Regarding voter turnout, Rhode said 9 percent is about what the committee expected — near the 6-percent to 8-percent range. And Clean Water STL’s work promoting Prop Y, according to Rhode, had a “big influence” on election results.

“We spent a lot of time doing media interviews, and we had direct mailings, and we went to meetings and tried to do the best we could to educate the voters on the issue,” Rhode said. “We feel with 85 percent of the vote nearly unanimous … (we were) effective in articulating our message.”

LeComb declined to comment about voter turnout, but said the work being done is a continuation of a program that has been in place for many years. The MSD, according to LeComb, has spent $2.5 billion in the last 20 years to correct the same issues Prop Y will fund, but spending and activity levels now will be higher.

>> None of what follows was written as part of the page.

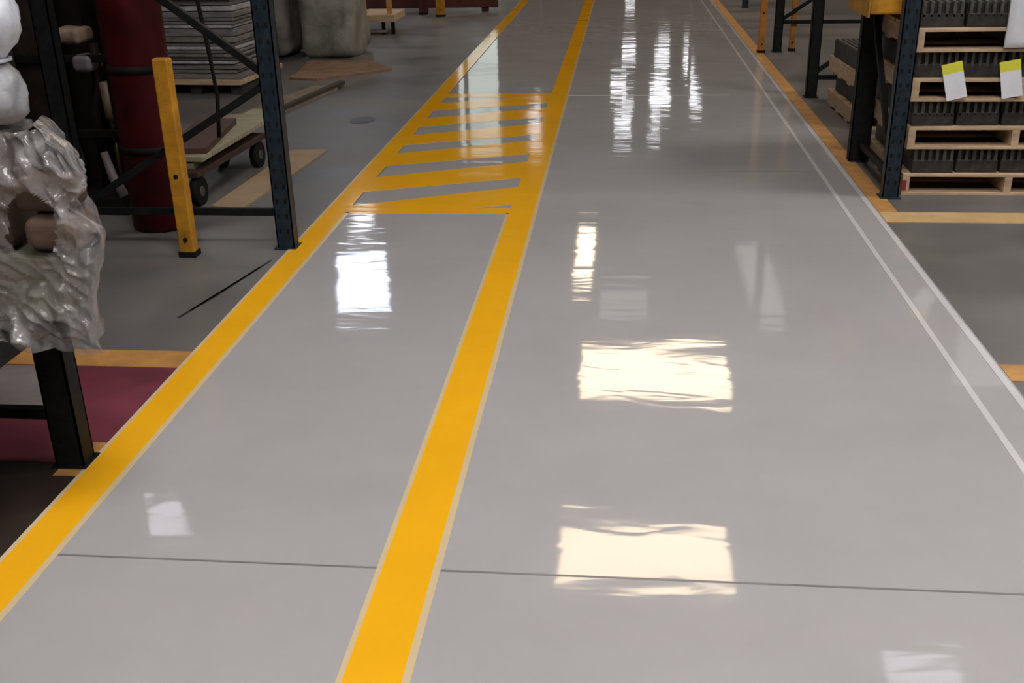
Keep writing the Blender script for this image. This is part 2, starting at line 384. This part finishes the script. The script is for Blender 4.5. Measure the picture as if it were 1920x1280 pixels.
# ------------------------------------------------------------------ wrapped load
def lumpy(bm, amp, sc_, seed=0):
    for v in bm.verts:
        n_ = noise.noise_vector(v.co * sc_ + Vector((seed, 0, 0))); v.co += n_ * amp
def soft_box(x0, x1, y0, y1, z0, z1, rad, amp, sc_, seed=0, cuts=10):
    bm = B(); bmesh.ops.create_cube(bm, size=2); bmesh.ops.subdivide_edges(bm, edges=bm.edges[:], cuts=cuts, use_grid_fill=True)
    hx, hy_, hz = (x1 - x0) / 2, (y1 - y0) / 2, (z1 - z0) / 2; c = Vector(((x0 + x1) / 2, (y0 + y1) / 2, (z0 + z1) / 2))
    for v in bm.verts:
        p = Vector((v.co.x * hx, v.co.y * hy_, v.co.z * hz))
        q = Vector((max(-hx + rad, min(hx - rad, p.x)), max(-hy_ + rad, min(hy_ - rad, p.y)), max(-hz + rad, min(hz - rad, p.z))))
        d = p - q; p = q + (d.normalized() * rad if d.length > 1e-6 else d); v.co = c + p
    lumpy(bm, amp, sc_, seed)
    return bm
o = obj('cardboard_box', soft_box(-1.53, -1.385, 2.455, 2.58, .875, .955, .02, .006, 9, 1), CARD_D); tag(o, 'dark brown box under the clear film, upper of two', 'box')
o = obj('cardboard_box', soft_box(-1.52, -1.365, 2.45, 2.58, .772, .865, .035, .006, 9, 2), mat('mid_brown_card', (.15, .095, .07), .7, var=.3)); tag(o, 'light brown box under the clear film, lower of two', 'box')
o = obj('cardboard_box', soft_box(-1.98, -1.45, 2.45, 2.60, .575, .762, .02, .006, 9, 3), mat('olive_card', (.12, .115, .08), .7, var=.2)); tag(o, 'olive grey carton at the bottom of the draped load', 'box')
o = obj('cardboard_box', soft_box(-2.2, -1.56, 2.46, 2.62, .772, 1.03, .02, .006, 9, 4), CARD_D); tag(o, 'tall dark carton at the left inside the draped load', 'box')
# white plastic sack, two bulges with a tie between
t = thing('plastic_sack', 'bluish white plastic sack tied round on top of the draped load', 'sack', (-1.655, 2.54, 1.085))
t.scale = (.95, .8, .78)
prof = [(0, .02), (.11, .0), (.165, .03), (.172, .09), (.160, .15), (.135, .19), (.13, .205)]
def lathe_soft(prof, seed, amp, sx=1., sy=.8):
    bm = B(); seg = 40; rings = []
    for r_, z in prof:
        rings.append([bm.verts.new((r_ * sx * math.cos(a * 2 * math.pi / seg), r_ * sy * math.sin(a * 2 * math.pi / seg), z)) for a in range(seg)])
    for a, b in zip(rings, rings[1:]):
        for k in range(seg): bm.faces.new((a[k], a[(k + 1) % seg], b[(k + 1) % seg], b[k]))
    bmesh.ops.remove_doubles(bm, verts=bm.verts, dist=1e-5)
    bmesh.ops.subdivide_edges(bm, edges=bm.edges[:], cuts=1, use_grid_fill=True, smooth=.5)
    lumpy(bm, amp, 22, seed); return bm
obj('lower_bulge', lathe_soft(prof, 3, .012), WSACK2, t, True)
obj('upper_bulge', lathe_soft([(.125, .195), (.155, .225), (.185, .29), (.19, .36), (.165, .42), (.12, .46), (.0, .47)], 5, .014), WSACK, t, True)
bm = B(); tube(bm, [(.145 * math.cos(a * math.pi / 12), .118 * math.sin(a * math.pi / 12), .2) for a in range(24)] + [(.145, 0, .2)], .006, 6); obj('tie', bm, WSACK, t)
# film sheet, hanging over the load and down past the shelf edge
zk = [(1.12, -1.44), (1.10, -1.405), (1.03, -1.33), (.95, -1.29), (.905, -1.33), (.88, -1.31), (.84, -1.28), (.77, -1.278), (.72, -1.30), (.66, -1.32), (.60, -1.33), (.5, -1.33)]
def xr(z):
    for (a, xa), (b, xb) in zip(zk, zk[1:]):
        if b <= z <= a: return xa + (xb - xa) * (a - z) / (a - b)
    return zk[-1][1] if z < .55 else zk[0][1]
def film(name, seed, off, nu=170, nv=150):
    bm = B(); g = []
    for j in range(nv + 1):
        v = j / nv; row = []
        for i_ in range(nu + 1):
            u = i_ / nu
            zb = .515 + .01 * math.sin(u * 23 + seed) + (max(0, .52 - u) ** 1.2) * 1.2
            z = 1.085 + (zb - 1.085) * v
            Xr = xr(z) + off
            if u < .68: x = -2.3 + (Xr + 2.3) * (u / .68); y = 2.41 + .01 * math.sin(z * 30)
            else: x = Xr - .13 * (u - .68) / .32; y = 2.41 + (u - .68) / .32 * .24
            cr_ = max(0, 1 - abs(u - .68) / .06)
            x -= cr_ * .02; y += cr_ * .012
            p = Vector((x, y, z)); nv_ = noise.noise_vector(Vector((x * 9, y * 9 + z * 4, z * 9 + seed)))
            nw = noise.noise_vector(Vector((x * 26 + z * 12, y * 22, z * 16 + seed)))
            rg = abs(noise.noise(Vector((x * 11 + z * 7, y * 9, z * 5 + seed * 2)))) 
            k_ = .25 + .75 * v
            p += Vector((nv_.x * .02 * k_, nv_.y * .03 - rg * .05, nv_.z * .008)) + Vector((nw.x * .008, nw.y * .014, 0)) + Vector((0, -.016 * (1 - abs(noise.noise(Vector((x * 30 + z * 22, y * 12, z * 9 - x * 14 + seed))))) ** 6, 0))
            row.append(bm.verts.new(p))
        g.append(row)
    for j in range(nv):
        for i_ in range(nu):
            c_ = (g[j][i_].co + g[j + 1][i_ + 1].co) / 2      # torn opening over the two boxes
            e_ = ((c_.x + 1.445 + (.87 - c_.z) * .1) / .062) ** 2 + ((c_.z - .868) / .088) ** 2
            if c_.y < 2.44 and e_ + .5 * noise.noise(c_ * 14) < 1: continue
            bm.faces.new((g[j][i_], g[j][i_ + 1], g[j + 1][i_ + 1], g[j + 1][i_]))
    # gathered top tucked inwards under the sack
    return obj(name, bm, FILM, None, True)
o = film('stretch_film', 2, 0); tag(o, 'crumpled clear stretch film draped over the boxes at left', 'plastic film')
o = obj('film_top', soft_box(-2.3, -1.54, 2.41, 2.66, 1.045, 1.08, .019, .008, 12, 8), FILM, o, True)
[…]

Some of the planned projects include:

• Rebuilding an 18-foot-by-14-foot sewer near Branch Street and the Mississippi River.

• Replacing 1,000 feet of sewer-trunk line near Woods Mill and Ladue roads.

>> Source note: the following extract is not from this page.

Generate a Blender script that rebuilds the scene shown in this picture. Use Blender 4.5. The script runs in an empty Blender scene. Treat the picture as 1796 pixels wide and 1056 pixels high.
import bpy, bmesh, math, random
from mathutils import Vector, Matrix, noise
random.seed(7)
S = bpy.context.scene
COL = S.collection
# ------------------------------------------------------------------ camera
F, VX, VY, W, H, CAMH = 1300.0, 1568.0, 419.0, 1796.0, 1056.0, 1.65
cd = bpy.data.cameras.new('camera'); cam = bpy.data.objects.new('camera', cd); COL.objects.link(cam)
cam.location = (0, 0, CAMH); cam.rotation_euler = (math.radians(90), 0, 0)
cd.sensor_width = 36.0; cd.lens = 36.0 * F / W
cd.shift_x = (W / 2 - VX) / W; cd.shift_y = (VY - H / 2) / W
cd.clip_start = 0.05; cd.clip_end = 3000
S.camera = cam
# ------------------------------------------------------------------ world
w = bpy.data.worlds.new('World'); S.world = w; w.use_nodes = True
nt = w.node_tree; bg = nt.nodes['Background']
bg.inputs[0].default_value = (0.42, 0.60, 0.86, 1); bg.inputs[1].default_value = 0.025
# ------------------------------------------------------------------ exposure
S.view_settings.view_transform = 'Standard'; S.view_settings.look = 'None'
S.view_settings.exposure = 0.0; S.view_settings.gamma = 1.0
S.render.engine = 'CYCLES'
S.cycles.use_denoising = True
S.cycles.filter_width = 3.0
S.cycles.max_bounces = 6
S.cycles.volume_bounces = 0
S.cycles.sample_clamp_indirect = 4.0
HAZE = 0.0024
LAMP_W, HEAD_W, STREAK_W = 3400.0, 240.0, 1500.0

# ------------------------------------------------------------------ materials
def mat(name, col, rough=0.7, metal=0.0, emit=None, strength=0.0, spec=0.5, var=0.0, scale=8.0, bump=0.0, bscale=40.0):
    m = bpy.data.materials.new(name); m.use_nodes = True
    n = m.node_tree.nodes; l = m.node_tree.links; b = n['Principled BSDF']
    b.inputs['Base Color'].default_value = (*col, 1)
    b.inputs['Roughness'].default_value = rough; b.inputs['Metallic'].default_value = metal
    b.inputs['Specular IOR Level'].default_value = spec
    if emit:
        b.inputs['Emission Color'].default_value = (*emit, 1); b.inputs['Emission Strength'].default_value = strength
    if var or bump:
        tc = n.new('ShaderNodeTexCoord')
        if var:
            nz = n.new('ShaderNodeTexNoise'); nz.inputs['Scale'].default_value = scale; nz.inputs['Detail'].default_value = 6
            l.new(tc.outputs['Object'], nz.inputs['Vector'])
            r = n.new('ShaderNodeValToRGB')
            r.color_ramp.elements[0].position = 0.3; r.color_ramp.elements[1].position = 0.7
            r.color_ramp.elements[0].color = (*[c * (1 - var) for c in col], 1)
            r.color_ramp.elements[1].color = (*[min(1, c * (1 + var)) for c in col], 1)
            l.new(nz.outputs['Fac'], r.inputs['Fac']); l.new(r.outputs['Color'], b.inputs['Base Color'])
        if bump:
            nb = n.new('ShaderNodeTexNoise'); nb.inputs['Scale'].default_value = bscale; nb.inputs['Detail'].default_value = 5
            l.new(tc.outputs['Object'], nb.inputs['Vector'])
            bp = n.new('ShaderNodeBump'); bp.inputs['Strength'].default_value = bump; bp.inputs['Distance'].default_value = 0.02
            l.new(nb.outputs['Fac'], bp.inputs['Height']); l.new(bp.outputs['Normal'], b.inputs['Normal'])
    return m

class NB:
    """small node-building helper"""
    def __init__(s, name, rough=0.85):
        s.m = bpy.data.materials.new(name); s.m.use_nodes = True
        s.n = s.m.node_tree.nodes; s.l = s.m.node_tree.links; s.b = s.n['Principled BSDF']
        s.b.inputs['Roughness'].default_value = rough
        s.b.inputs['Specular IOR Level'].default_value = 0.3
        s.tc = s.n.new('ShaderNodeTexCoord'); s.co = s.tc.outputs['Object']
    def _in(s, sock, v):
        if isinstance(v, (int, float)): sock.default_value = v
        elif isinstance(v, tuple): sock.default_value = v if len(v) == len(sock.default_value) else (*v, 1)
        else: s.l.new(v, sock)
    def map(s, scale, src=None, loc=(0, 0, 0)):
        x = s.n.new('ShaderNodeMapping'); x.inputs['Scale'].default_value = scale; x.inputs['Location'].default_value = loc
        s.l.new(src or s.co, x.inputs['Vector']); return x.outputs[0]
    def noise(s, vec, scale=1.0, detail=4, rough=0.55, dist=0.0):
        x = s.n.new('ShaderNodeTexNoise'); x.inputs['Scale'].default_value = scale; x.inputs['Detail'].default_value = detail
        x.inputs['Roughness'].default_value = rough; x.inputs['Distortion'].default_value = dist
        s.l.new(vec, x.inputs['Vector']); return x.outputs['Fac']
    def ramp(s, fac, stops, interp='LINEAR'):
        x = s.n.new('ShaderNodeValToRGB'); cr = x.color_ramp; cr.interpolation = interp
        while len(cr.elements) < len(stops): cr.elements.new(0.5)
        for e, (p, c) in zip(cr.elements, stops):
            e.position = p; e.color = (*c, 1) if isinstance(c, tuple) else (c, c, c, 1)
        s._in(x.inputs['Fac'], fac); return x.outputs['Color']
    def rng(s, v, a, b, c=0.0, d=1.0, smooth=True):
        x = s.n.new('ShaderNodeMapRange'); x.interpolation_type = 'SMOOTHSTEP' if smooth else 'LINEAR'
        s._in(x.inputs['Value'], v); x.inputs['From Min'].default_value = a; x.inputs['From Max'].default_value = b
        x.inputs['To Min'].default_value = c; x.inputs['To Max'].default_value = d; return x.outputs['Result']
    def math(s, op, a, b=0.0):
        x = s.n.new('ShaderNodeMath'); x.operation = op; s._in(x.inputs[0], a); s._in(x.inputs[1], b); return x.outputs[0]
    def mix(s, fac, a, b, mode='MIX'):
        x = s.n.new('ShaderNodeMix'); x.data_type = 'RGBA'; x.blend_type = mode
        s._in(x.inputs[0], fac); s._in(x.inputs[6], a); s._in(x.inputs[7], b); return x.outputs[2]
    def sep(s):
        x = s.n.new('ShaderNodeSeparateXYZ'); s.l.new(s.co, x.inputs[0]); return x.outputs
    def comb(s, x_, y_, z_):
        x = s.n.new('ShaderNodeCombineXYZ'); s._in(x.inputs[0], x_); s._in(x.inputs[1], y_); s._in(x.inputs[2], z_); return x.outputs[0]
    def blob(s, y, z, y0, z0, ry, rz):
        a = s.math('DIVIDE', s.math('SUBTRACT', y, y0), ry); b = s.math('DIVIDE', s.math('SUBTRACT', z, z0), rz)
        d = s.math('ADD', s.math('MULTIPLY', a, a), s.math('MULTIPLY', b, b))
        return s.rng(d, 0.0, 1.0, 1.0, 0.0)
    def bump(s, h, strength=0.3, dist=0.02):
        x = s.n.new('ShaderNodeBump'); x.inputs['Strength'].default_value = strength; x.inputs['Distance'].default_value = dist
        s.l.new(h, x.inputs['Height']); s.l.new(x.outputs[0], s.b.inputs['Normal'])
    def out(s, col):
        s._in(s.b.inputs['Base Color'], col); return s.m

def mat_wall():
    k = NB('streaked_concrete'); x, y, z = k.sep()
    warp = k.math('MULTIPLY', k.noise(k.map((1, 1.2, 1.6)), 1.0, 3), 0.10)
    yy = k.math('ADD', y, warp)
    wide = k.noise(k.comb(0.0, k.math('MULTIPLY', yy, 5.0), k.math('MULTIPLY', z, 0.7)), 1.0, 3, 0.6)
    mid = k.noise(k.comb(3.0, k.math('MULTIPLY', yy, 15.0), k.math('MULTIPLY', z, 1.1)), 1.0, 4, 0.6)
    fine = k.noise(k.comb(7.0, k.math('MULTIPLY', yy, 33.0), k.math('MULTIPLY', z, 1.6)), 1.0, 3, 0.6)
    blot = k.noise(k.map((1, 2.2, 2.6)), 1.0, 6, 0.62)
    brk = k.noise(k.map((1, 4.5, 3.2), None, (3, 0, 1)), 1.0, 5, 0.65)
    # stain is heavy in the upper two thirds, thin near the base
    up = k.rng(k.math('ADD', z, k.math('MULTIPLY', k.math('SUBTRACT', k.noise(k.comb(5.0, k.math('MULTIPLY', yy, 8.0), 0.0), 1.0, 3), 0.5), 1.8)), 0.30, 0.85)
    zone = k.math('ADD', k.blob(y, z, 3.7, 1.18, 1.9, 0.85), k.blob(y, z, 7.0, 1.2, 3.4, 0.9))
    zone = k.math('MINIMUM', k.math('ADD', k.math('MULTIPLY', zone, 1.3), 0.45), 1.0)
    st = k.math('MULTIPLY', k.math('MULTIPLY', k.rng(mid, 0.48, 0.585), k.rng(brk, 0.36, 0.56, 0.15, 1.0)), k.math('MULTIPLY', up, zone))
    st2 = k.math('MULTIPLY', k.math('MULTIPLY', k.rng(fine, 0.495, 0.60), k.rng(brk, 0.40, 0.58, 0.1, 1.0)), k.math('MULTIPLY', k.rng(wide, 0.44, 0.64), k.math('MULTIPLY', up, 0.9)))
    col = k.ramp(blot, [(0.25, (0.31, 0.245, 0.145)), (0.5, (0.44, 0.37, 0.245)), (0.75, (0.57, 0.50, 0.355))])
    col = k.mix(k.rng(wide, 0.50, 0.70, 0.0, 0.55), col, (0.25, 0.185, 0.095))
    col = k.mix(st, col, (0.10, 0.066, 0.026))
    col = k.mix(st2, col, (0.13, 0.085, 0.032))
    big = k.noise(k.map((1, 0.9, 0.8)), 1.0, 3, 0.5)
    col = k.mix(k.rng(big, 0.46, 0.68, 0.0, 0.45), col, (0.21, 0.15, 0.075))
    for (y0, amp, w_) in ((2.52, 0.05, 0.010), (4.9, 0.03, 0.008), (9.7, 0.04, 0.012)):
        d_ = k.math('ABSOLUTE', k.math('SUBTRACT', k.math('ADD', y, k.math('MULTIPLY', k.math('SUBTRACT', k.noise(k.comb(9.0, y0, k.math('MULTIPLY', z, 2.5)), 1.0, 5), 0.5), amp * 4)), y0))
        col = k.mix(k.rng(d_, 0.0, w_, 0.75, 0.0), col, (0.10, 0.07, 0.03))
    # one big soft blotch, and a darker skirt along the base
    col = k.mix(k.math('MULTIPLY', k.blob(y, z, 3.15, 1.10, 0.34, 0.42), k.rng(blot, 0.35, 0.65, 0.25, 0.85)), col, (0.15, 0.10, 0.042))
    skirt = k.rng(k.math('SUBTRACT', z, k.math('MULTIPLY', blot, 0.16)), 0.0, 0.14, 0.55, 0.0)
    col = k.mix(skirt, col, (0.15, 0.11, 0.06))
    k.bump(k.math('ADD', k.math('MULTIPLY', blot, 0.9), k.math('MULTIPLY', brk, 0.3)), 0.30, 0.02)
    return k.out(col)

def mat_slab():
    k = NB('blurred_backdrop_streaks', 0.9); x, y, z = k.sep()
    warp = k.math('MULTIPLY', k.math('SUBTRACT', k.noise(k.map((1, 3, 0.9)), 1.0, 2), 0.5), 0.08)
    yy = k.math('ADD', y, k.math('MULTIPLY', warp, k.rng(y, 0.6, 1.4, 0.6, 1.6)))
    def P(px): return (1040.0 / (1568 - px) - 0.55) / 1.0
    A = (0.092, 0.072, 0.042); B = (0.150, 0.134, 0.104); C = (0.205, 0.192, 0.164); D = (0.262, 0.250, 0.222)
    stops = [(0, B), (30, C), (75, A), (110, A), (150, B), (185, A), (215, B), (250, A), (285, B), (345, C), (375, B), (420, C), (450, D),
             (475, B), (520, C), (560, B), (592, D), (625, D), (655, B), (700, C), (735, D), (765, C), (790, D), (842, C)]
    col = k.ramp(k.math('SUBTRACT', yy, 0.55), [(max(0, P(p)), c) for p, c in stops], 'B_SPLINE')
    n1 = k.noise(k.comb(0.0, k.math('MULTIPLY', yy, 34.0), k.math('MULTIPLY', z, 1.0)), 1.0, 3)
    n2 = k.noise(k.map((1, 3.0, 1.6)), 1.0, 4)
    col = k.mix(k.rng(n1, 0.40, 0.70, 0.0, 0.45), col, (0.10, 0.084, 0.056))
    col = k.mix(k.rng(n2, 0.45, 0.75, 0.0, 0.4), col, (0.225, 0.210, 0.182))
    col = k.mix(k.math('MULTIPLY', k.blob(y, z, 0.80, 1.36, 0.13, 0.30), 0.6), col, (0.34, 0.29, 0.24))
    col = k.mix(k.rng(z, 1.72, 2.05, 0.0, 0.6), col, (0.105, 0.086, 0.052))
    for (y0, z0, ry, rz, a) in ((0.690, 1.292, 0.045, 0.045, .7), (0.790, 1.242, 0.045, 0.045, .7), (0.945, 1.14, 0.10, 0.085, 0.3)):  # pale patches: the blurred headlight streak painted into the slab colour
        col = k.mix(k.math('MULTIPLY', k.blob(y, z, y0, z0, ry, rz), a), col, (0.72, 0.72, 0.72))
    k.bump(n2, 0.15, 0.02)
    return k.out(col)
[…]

• Replacing pipe and building a rain-retention basin near Fyler Avenue and Kingshighway.

• Purchasing a flood-prone part of Calvary Cemetery for development as a rain basin.

However, LeComb said it is important to note the improvements MSD will make are not focused solely on protecting such “major waterways” as the Mississippi, Missouri or Meramec rivers.

“This is about the little creeks and streams that run through neighborhood backyards … past playgrounds, past schools,” he said.

He also told the Call problems with basement backups will be addressed. Some households, LeComb said, have basement backups “several years in a row” during heavy rainstorms.

“We want to, through this program … make sure the backups become an exception rather than the rule they sometimes seem like they are,” LeComb said.

The MSD Board of Trustees is scheduled to meet today — June 14 — to review the government-mandated projects and approve rate increases due to the passage of Prop Y, among other items. The meeting will begin at 5 p.m. at the district’s headquarters, 2350 Market St.

Besides the bond issue, voters approved eight amendments to the MSD charter.

Proposition 1 asked for the charter to provide that “the portion of the district’s boundaries that are located within St. Louis County” be described in records at the secretary-treasurer of the district’s office rather than being “contained in the text of the plan.”

Approval of Proposition 2 establishes “procedural requirements relating to the formation of subdistricts … and the design, construction and funding of improvements in such subdistricts.” It also would create a “method for levying special benefit assessments, all subject to a vote of the property owners in the affected subdistricts.”

The amendment also modernizes and streamlines “the process of forming subdistricts” that want to “go from septic tanks to sewer lines and puts the process in compliance with the Hancock Amendment.”

Proposition 3 sought permission to “establish environmentally sustainable standards and practices,” along with clarifying the district’s authority to “enter into contracts pertaining to stormwater facilities.”

Approval of Proposition 4 allows public notices to be given through “mail, publication or electronic media, or such other form of communication as may be permitted by Missouri law.”

Proposition 5 looked to “streamline the budget process,” according to information provided by MSD, by requiring budgets to include capital projects and require a public hearing at least 21 days before adopting a budget.

Proposition 6 asked for permission for the district to use “design-build and other alternative delivery methods to make improvements, as permitted by Missouri law,” similar to the process used for the reconstruction of Interstate 64.

Approval of Proposition 7 sets a date of July 1, 2019, to establish a District Plan Amendment Commission, and “every 10 years thereafter.”

Proposition 8 asked for the ability to update the charter to “allow for gender neutrality” and eliminate the requirement that records of the Board of Trustees be kept in “bound or book form.”